Last in Butler case sentenced

The last player in the events surrounding the murder of Brendan Butler was sentenced Tuesday to five years in Idaho prisons.

Nearly two years ago, Justin Miller, a 24-year-old aspiring hockey player from Spokane, introduced Butler to Giovanni Mendiola, the man who would later kill Butler on a remote dirt road on the eastern shore of Hayden Lake.

According to police and court documents, the 20-year-old Butler, a Gonzaga Preparatory School graduate and son of a prominent Hayden Lake family, is believed to have organized a group of drug traffickers who smuggled Canadian-grown marijuana, known as B.C. bud, into the area.

Facing competition from a rival smuggling ring, Butler is said to have sought out a crew of enforcers to intimidate his rivals. In the summer and fall of 2002, plans were laid to kidnap, rob and kill the leaders of the rival drug group.

But Butler was the one who wound up dead. On a warm autumn afternoon, police believe, Butler took Mendiola and three others for a drive in his Cadillac to scout places to dump the bodies of his rivals. On a dead-end road near the Mockins Bay campground, Butler and Mendiola began fighting over how much the crew of enforcers would be paid.

In the scuffle, police say, Mendiola choked Butler to death and then used a knife to slice open his throat before hiding his body in bushes along the road. Mendiola pleaded guilty to second-degree murder and was sentenced last fall to life in prison, eligible for parole after eight years.

Miller was in Tennessee, at a National Hockey League tryout, when Butler was killed. Prosecutors have said Miller, among seven people arrested in the case, was involved as a peripheral figure in a June 2002 break-in and kidnapping at the house of Ben Scozzaro, one of the two men targeted by Butler. Miller waited at a Coeur d’Alene motel where the enforcers stashed clothing and weapons to be used during the break-in.

“I introduced Giovanni to Brendan and I really didn’t think it would result in anything like this,” the dark-haired Miller said in a statement to 1st District Court Judge John Mitchell on Tuesday afternoon. “I thought it was just ego to have some people around to scare the competition.

“When they came back up for the robbery I realized it was here, it was real, and I wanted to get out desperately,” Miller said.

Miller has said he met Mendiola about eight years ago when he moved from Spokane to Southern California to live with his mother. As the new kid in an Orange County high school, Miller said, he was harassed and involved in numerous fights. He was introduced to Mendiola through one of the latter’s younger siblings and when the word got out Miller was a friend of the Mendiola family, the fights stopped.

“They have a reputation down there,” Miller said.
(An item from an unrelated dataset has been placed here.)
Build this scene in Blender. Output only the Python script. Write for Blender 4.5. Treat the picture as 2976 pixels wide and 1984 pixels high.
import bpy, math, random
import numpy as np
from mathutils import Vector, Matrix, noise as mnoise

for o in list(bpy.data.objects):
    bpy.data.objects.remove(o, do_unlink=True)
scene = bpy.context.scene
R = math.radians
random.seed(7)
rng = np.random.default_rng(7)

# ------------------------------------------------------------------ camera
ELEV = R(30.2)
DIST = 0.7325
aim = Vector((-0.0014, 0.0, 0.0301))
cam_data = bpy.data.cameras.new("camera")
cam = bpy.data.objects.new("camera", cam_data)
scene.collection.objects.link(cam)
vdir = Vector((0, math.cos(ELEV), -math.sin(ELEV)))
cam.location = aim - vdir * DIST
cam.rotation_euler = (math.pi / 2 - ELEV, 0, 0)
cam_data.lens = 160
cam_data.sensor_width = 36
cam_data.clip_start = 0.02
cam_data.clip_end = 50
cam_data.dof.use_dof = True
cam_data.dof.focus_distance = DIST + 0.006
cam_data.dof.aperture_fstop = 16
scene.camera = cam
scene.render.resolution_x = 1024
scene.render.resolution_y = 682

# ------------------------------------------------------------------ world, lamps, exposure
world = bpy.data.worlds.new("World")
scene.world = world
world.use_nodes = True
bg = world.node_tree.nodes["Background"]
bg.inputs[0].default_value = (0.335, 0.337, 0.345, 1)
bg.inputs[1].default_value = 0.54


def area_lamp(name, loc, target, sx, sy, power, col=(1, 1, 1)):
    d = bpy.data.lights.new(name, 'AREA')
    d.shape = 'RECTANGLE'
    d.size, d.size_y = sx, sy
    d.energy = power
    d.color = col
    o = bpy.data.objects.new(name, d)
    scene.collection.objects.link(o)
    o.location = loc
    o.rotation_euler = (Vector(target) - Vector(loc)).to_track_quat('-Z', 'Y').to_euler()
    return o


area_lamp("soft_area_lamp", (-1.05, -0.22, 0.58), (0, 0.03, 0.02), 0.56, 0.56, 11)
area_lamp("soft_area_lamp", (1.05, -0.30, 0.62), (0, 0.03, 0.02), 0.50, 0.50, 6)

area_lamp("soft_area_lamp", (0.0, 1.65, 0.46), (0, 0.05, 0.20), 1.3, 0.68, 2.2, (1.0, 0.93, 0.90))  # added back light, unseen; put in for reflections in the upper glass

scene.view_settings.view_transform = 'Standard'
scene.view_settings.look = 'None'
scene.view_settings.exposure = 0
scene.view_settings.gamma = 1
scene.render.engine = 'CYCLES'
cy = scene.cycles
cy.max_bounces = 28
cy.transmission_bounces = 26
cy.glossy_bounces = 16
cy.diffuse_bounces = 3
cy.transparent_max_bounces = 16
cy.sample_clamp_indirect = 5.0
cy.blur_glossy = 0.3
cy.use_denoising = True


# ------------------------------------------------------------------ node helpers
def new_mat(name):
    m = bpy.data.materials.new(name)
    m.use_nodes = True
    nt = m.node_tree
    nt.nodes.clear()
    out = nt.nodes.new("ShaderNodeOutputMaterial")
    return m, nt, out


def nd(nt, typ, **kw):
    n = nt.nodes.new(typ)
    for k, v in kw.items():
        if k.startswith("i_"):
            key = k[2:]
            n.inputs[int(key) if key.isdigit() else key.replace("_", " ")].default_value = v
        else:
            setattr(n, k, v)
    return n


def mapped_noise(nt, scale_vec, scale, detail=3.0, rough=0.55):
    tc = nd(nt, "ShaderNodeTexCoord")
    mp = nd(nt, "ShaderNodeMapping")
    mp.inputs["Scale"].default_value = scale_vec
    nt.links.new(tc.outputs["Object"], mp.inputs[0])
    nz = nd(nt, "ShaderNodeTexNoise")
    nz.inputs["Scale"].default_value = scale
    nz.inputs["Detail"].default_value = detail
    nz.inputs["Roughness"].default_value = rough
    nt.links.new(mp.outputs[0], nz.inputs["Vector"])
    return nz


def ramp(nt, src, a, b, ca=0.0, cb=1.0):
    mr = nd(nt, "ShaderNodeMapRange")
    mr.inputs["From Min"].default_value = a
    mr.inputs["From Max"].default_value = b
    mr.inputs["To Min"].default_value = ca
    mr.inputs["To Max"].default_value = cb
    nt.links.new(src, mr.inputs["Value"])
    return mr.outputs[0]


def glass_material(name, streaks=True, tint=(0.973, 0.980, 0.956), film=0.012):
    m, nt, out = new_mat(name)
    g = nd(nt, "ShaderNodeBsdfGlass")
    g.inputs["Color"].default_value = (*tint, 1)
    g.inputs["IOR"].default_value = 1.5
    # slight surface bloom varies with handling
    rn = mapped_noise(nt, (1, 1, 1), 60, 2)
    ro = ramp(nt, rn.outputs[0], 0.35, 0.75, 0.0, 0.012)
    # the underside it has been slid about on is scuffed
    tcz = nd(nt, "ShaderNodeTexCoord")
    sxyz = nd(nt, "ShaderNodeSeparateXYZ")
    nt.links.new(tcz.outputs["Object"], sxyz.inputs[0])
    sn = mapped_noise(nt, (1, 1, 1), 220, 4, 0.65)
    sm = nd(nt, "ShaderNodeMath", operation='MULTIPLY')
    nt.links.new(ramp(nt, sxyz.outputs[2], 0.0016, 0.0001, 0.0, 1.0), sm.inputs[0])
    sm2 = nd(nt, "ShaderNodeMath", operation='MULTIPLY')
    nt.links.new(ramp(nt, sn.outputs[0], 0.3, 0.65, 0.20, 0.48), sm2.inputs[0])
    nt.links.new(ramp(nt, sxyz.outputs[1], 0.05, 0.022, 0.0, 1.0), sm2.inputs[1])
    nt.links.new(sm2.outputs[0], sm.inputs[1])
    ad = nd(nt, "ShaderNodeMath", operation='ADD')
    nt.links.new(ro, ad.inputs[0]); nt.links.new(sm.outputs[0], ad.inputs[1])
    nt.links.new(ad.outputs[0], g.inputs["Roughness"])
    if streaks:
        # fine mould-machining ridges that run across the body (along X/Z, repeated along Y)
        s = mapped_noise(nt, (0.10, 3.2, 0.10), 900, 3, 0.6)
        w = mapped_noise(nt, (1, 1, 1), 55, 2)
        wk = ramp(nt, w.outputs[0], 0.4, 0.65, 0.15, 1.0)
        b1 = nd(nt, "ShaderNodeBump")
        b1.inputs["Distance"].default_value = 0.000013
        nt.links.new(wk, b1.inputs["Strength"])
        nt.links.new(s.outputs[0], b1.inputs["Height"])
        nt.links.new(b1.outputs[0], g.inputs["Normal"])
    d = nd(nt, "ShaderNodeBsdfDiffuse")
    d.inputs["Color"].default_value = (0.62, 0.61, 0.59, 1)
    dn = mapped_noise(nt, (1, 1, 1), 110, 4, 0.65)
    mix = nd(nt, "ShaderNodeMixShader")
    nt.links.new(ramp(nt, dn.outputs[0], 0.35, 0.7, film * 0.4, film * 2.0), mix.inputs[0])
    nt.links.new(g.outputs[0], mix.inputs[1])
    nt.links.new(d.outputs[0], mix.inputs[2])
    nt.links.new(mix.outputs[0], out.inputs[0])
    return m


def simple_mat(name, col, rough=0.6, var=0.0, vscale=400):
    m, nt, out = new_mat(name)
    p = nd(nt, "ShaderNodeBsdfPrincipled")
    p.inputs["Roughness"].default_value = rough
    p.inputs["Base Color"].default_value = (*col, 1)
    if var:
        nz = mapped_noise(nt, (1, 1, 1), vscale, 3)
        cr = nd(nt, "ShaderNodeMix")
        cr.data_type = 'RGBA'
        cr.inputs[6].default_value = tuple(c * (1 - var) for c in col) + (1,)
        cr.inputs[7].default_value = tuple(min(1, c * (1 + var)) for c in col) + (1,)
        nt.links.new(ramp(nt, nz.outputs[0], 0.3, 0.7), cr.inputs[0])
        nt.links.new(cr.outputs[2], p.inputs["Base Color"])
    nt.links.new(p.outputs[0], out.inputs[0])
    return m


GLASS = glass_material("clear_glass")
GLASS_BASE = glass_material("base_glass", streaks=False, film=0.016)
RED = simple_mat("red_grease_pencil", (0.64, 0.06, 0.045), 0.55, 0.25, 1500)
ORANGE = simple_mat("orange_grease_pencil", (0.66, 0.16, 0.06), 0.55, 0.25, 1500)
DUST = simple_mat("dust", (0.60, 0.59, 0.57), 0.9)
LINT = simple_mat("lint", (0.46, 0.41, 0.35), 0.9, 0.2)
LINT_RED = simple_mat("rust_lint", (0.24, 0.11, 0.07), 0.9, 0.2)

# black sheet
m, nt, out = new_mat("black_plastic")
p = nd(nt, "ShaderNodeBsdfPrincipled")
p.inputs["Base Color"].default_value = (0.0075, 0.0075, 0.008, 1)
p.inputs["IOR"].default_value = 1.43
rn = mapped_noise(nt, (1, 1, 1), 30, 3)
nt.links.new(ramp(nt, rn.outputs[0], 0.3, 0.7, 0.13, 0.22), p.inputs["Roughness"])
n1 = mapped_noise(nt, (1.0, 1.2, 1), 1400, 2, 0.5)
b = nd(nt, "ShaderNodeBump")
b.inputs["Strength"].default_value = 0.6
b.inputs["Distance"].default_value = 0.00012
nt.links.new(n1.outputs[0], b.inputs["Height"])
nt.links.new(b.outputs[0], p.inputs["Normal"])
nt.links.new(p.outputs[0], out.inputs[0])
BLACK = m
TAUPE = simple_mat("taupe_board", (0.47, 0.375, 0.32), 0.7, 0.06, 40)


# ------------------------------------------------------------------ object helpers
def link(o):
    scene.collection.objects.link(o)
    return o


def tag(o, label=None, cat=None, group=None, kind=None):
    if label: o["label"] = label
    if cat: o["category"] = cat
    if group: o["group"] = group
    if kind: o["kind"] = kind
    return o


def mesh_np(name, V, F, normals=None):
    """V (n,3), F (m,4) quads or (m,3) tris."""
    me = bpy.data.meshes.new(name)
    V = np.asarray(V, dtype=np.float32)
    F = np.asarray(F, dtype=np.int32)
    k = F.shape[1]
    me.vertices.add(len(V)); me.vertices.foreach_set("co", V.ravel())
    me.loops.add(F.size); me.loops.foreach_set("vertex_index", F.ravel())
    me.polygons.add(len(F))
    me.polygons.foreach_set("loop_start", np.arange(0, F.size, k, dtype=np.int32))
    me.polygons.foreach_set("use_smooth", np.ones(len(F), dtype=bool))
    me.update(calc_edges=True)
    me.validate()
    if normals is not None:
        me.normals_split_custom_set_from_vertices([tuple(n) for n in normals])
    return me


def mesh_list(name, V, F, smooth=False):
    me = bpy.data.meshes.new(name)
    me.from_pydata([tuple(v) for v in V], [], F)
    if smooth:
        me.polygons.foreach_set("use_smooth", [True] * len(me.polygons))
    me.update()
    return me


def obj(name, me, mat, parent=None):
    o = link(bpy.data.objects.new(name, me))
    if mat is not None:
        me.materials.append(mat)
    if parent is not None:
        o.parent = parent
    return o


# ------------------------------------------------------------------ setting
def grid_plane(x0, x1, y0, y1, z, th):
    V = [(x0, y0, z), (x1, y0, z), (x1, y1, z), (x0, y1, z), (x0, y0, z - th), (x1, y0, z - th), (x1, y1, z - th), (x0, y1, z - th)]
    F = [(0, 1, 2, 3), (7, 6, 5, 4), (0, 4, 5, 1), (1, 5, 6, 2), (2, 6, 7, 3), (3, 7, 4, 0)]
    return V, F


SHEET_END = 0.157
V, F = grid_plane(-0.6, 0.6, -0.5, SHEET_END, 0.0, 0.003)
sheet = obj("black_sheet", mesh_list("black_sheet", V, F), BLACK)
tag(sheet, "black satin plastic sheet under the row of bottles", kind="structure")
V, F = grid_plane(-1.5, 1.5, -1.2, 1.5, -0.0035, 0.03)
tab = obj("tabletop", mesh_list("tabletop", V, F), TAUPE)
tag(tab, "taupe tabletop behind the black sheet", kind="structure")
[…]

After his arrest in late April 2003, Miller provided information to detectives that Kootenai County Prosecutor Bill Douglas on Tuesday called vital to wringing guilty pleas out of other people arrested in the case. Miller agreed to be interviewed by detectives even though, as he told them, he had been threatened by Mendiola and feared for his life and the safety of his family. His sentencing was delayed so others in the case would clear out of the Idaho prison boot camps before he arrived.

Douglas joined Miller’s Spokane defense attorney, Carl Oreskovich, in asking Mitchell for a light sentence of local jail time and probation.

Originally, Oreskovich and Douglas had agreed to what is called a Rule 11 plea agreement, calling for six months in prison and a year-and-a-half of probation. Rule 11 means the judge is bound to the terms of the deal.

But the attorneys, impressed with Miller’s cooperation, his statements of remorse and his clean lifestyle since his arrest, “decided to roll the dice,” Miller said Wednesday, and withdrew the rule 11 plea deal, hoping for an even lighter sentence.

After a short recess, however, Mitchell delivered the sentence of five years, allowing Miller to serve 180 days in a prison boot camp to determine if he would qualify for probation.

“What troubles me is that you put Brendan Butler in the charge of Mr. Mendiola … You brought him here for a purpose. That purpose was for no good, and you knew it,” Mitchell said. “This is a horrible, serious crime and you need to be held accountable.”